Earbuds, or in-ear headphones, are the type that you often get free with portable players, but higher-performance models can deliver sound characteristics that rival full-size models. They sit in the ear canal itself, or clip onto the edge of the ear, and so are incredibly lightweight and portable, with good resistance to interference from outside noise, and easy to wear or stick in your pocket when you're out and about. But unless you're willing to pay the top prices, sound quality and bass response are often not as good as you get from full-size models, and having something stuck in your ear all day can end up uncomfortable for many users. They're also easy to lose, get tangled up and are relatively fragile.

'Sports headphones' is a general term that encompasses the styles known as vertical, fashion, behind-the-neck, clip-on, neckband and portable headphones, and generally refers to lightweight models with two main headband styles - vertical bands that arch over the head or horizontal designs that extend behind the head or neck, although some have an ear clip or attachment instead. These headphones are almost always open-backed, so you don't completely block out the ambient sounds around you - very useful if you're out running, foe example, and need to be able to hear cars coming up behind you. They're all designed to stay in place during strenuous sporting activity (probably not rugby or ice hockey, though) but the bands can snap easily and sound quality varies substantially from model to model.

Ear-pad headphones are the type you most readily associate with the old-fashioned Sony Walkman, with a band that goes over the head and speakers that rest on the outside of your ears. In this sector, you can find everything from absolute tinny rubbish for a few pennies to high-end sets that rival professional sound quality. They tend to be very comfortable to wear, but offer less sound insulation than the in-ear type and less powerful base than full-size models.

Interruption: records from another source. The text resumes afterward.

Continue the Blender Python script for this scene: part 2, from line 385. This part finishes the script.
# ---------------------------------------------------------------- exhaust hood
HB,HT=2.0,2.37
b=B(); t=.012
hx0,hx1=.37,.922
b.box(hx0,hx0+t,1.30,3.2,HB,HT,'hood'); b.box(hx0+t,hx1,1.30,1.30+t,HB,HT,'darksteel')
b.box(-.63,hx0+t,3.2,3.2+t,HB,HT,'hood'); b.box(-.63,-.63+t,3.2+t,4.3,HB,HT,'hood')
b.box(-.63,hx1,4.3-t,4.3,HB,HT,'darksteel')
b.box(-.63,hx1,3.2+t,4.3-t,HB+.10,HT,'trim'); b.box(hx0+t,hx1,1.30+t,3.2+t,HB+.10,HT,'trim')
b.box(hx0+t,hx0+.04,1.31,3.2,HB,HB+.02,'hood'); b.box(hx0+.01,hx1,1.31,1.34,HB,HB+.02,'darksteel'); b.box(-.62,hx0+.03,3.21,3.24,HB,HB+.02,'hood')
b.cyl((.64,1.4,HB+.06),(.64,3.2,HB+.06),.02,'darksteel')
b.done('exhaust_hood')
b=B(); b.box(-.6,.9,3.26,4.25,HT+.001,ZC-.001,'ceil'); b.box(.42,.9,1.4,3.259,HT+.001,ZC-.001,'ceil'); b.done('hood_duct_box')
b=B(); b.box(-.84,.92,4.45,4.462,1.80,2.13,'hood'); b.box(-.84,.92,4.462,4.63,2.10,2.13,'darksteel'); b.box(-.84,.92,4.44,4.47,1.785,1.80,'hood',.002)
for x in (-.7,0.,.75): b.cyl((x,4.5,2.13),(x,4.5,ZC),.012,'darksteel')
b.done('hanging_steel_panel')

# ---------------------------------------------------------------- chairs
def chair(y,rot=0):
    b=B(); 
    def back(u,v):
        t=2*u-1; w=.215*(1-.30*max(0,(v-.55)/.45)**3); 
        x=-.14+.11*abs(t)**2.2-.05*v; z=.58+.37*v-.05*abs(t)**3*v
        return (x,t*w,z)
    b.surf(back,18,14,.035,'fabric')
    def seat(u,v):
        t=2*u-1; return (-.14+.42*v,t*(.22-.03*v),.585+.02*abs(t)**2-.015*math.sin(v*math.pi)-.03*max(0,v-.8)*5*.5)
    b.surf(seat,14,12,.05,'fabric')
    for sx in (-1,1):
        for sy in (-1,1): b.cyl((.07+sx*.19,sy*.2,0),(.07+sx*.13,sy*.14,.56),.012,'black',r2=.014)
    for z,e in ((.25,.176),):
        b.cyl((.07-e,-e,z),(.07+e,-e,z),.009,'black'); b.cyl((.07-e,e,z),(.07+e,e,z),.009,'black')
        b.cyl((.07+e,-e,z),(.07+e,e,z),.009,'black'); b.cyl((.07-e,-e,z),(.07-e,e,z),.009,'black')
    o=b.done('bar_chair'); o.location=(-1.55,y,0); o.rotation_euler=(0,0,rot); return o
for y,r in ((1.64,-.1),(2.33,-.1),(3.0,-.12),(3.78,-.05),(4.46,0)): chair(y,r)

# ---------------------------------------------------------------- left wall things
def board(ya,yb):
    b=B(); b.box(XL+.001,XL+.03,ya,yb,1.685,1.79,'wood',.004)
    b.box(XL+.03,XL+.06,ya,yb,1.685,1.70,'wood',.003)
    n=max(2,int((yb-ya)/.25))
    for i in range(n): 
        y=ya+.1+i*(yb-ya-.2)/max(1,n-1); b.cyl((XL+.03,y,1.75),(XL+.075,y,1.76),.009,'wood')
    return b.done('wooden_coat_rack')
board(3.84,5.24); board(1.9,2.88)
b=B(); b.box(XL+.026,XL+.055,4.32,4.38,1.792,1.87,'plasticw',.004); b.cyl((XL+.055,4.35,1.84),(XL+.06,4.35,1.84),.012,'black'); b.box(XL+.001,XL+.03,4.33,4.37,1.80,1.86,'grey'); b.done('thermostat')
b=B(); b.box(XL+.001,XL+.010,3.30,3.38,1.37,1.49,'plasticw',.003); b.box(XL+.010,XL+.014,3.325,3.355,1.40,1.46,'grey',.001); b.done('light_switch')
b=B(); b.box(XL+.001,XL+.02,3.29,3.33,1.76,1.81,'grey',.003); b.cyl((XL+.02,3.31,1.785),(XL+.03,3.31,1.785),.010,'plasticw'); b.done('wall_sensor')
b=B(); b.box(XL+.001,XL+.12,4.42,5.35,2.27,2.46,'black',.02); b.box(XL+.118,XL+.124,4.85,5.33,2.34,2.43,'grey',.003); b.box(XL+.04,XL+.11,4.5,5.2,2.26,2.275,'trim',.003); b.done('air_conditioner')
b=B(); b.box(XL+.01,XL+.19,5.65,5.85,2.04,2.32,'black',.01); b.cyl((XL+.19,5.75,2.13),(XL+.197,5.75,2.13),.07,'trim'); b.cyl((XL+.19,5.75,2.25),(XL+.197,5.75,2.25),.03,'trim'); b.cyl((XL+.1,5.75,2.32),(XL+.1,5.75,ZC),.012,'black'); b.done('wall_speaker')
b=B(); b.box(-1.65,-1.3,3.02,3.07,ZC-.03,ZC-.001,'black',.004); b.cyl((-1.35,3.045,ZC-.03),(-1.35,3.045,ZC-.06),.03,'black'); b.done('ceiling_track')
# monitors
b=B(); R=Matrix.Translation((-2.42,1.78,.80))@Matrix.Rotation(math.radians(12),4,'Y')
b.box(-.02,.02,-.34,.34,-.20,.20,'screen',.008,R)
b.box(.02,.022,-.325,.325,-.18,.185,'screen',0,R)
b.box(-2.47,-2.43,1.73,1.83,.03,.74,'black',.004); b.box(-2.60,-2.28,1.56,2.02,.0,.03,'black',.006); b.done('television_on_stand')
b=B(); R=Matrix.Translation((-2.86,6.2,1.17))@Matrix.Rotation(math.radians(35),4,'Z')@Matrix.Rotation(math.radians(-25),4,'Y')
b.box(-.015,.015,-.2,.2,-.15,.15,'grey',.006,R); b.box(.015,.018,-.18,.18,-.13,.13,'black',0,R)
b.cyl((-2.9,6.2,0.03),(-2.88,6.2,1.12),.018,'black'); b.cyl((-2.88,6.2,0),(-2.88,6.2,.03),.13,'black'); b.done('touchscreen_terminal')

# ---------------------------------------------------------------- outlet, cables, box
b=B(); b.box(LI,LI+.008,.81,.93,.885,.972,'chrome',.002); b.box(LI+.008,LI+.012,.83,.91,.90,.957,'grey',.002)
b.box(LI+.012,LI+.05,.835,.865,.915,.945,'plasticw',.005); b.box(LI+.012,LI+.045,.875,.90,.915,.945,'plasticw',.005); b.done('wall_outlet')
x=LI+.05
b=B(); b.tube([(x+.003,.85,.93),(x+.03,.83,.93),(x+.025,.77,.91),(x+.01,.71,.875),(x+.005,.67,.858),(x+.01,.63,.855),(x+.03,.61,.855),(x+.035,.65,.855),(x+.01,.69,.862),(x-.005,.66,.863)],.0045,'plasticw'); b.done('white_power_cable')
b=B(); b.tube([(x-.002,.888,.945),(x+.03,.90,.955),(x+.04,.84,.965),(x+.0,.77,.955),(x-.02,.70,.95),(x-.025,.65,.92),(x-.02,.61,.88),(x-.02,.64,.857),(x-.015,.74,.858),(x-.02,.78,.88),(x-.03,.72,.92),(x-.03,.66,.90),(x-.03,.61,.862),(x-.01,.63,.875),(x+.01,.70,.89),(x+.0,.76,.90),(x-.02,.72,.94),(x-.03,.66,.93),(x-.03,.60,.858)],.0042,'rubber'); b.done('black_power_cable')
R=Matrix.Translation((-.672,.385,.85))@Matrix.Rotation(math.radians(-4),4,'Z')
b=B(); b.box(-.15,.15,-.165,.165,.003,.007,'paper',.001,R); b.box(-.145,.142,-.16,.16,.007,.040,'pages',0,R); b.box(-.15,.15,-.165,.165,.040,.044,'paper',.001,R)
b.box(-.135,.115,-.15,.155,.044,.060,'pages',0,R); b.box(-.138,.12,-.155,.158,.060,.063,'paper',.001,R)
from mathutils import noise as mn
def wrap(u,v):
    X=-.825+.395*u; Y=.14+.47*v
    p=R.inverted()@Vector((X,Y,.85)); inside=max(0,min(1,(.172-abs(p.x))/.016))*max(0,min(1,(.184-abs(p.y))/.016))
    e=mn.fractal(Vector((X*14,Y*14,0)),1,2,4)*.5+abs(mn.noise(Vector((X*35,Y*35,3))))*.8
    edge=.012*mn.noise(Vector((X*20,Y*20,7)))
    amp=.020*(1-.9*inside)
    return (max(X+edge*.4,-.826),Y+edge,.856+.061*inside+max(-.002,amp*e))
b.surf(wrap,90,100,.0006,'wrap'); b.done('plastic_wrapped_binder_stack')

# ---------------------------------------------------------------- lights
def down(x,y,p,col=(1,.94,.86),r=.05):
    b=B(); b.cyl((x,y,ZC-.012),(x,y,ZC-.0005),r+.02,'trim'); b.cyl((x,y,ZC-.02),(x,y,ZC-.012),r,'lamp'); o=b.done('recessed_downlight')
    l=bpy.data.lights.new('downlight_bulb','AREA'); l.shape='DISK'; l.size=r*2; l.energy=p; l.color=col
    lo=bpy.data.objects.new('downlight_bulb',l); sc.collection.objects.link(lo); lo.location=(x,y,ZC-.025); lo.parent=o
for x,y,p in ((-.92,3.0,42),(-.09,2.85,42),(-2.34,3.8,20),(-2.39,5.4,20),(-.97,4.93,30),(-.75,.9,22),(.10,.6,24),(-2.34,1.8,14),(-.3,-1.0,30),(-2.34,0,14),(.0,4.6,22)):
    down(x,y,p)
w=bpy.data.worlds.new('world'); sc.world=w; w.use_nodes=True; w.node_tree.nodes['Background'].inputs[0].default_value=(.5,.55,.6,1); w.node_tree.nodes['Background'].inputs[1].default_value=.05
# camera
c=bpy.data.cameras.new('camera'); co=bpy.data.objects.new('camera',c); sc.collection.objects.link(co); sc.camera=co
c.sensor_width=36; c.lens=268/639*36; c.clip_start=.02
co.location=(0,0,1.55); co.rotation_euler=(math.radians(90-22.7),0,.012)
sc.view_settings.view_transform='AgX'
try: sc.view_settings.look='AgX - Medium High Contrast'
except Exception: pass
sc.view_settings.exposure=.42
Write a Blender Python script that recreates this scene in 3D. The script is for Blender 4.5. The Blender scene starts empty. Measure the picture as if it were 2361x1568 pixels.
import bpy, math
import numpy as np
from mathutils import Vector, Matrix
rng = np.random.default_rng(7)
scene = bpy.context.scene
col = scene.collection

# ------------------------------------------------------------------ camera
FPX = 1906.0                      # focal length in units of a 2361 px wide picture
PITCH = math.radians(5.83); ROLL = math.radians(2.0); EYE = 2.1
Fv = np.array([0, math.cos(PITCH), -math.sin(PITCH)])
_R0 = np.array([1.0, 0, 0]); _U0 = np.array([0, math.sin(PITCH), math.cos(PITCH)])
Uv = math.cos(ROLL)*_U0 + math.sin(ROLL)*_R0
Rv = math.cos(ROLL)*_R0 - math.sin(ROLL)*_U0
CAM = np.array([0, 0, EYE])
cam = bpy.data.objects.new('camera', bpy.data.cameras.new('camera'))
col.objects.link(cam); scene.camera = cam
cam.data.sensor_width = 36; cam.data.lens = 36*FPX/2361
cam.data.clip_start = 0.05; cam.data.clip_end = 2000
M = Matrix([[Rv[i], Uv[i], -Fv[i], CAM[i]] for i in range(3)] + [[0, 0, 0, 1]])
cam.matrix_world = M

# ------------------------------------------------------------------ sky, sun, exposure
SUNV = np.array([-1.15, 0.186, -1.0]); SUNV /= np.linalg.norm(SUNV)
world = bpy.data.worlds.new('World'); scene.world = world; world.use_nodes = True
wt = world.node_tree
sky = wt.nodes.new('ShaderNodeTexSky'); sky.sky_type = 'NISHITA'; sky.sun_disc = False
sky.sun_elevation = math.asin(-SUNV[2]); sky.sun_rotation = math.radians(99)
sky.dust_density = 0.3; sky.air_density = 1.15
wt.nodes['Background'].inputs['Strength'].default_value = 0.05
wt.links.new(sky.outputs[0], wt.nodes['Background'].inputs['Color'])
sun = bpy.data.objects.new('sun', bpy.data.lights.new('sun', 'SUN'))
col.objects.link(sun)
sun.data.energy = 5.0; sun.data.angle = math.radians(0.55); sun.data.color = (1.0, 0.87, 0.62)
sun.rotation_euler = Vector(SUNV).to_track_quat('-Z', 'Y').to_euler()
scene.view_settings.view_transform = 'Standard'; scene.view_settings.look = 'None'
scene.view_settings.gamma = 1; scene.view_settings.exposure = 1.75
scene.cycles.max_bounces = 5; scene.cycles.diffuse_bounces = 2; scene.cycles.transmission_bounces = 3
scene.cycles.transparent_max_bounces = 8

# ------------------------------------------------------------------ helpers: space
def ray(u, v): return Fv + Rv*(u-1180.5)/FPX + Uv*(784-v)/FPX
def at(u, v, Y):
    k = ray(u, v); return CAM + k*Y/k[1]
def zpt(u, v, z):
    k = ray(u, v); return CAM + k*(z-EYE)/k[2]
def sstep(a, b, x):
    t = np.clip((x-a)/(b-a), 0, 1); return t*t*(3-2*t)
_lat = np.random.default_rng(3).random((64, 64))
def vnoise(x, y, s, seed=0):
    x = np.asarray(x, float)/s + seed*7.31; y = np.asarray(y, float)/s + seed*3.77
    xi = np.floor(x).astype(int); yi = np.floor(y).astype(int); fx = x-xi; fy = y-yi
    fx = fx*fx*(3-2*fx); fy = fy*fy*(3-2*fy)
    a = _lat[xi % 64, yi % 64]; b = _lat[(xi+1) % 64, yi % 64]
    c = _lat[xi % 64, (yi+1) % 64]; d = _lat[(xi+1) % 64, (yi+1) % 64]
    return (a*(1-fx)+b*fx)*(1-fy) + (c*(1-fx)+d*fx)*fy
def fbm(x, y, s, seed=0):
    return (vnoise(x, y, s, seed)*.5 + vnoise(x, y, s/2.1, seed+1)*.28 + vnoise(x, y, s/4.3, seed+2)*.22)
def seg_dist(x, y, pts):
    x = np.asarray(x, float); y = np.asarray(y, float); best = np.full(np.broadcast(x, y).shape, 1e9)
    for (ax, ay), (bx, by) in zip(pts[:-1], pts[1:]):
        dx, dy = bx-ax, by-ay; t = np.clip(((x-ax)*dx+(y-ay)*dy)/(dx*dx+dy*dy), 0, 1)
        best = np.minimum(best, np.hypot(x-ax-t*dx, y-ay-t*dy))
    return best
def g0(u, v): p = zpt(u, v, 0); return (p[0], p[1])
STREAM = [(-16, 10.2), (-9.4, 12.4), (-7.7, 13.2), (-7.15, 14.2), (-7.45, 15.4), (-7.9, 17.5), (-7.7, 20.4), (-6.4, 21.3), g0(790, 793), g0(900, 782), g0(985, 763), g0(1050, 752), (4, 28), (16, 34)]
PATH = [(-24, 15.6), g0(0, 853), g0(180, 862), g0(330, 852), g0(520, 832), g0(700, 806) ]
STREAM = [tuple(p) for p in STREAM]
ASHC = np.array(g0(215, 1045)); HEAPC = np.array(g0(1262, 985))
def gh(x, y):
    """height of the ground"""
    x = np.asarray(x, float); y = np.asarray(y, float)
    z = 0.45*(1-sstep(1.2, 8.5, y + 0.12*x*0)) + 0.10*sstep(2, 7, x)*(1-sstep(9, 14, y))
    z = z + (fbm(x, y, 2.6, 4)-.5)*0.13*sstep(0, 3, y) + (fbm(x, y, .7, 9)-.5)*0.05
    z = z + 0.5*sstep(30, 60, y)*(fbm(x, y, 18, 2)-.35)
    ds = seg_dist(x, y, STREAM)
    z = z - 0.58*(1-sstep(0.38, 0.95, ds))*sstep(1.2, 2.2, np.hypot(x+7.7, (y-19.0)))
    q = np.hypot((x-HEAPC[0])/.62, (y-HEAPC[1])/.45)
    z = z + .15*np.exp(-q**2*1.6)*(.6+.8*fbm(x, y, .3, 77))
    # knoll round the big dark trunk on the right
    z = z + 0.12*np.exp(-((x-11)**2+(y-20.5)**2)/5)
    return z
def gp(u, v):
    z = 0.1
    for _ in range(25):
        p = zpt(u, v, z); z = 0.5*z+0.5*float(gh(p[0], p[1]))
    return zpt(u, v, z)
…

They're also a pain to stick in your pocket, although some manufacturers to offer fold-up variants to minimise this problem.

At the top end of the sound quality spectrum are the full-size headphones designed for the best possible audio experience. Also known as circumaural, or closed-back headphones, this type has padded ear cups that fully enclose your ears. Because of their size and their acoustic isolation, full-size headphones are often considered to be better suited to home use rather than as a portable option, but can handle far better bass and volume levels, while blocking off virtually all outside noise.